The circumstance that the petitioners sought on the return of the respondent's motion for confirmation to have a provision included in the order permitting acceptance of payment at the appraised rate without prejudice to an appeal which the court rejected does not establish a waiver in and of itself in fact, the appeal negates consent. It was, in truth, a bona fide effort to avoid litigating the very dispute now before us.
The order should be reversed, with costs, and the appeal to the Appellate Division reinstated.
FROESSEL, J. (dissenting).
I dissent. The rule is well settled that ordinarily a party who accepts the benefit of a judgment or order thereby waives his right to appeal therefrom (Alexander v. Alexander, 104 N.Y. 643; Matter of City of New York [Court House], 216 N.Y. 489, 491, 492). That rule is not *20 applicable to appeals in condemnation proceedings (Matter of New York & H. R. R. Co., 98 N.Y. 12, 18; Matter of City of New York [Court House], supra), nor in exceptional situations where in effect we are dealing with different claims in the same judgment (Goepel v. Kurtz Action Co., 216 N.Y. 343 [goods sold and loss of profits]; Mellen v. Mellen, 137 N.Y. 606 [separate interests in a partition action]).
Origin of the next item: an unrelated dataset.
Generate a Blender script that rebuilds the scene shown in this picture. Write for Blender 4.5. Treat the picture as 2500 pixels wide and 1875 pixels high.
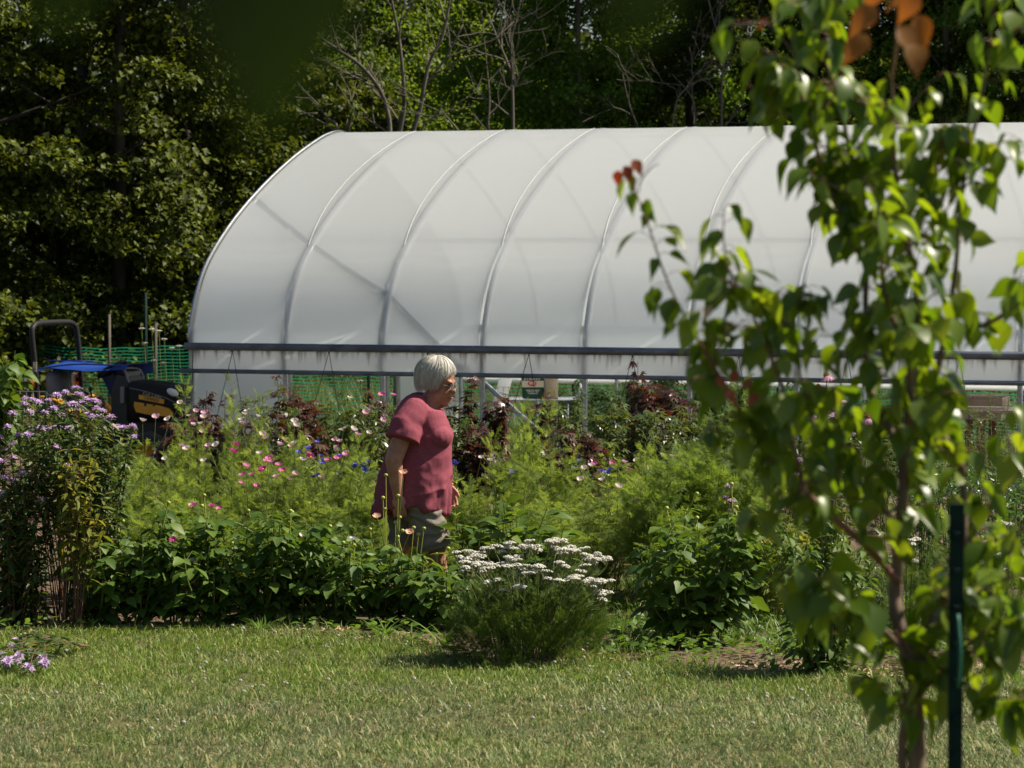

Here each claim is one and indivisible, its disposition is directly challenged by the notice of appeal, and the prosecution thereof is governed by a statute, which should be interpreted to mean what it says. Subdivision 6 of section 21 of the Stock Corporation Law provides that in a situation as we have here, the only right of dissenting stockholders is "the right to receive payment for the value [of their stock] as in this section provided" (emphasis supplied). That value was fixed by the Supreme Court. When, pursuant to that court's order, appellants voluntarily received "such payment" from respondent, and at the same time sold, assigned and transferred the shares represented by their certificates, indorsing and physically surrendering same unconditionally, they ceased, under subdivision 7 of section 21, "to have any interest in the corporation or its assets by reason of * * * ownership of the stock so paid for" (emphasis supplied). Their appeals were properly dismissed.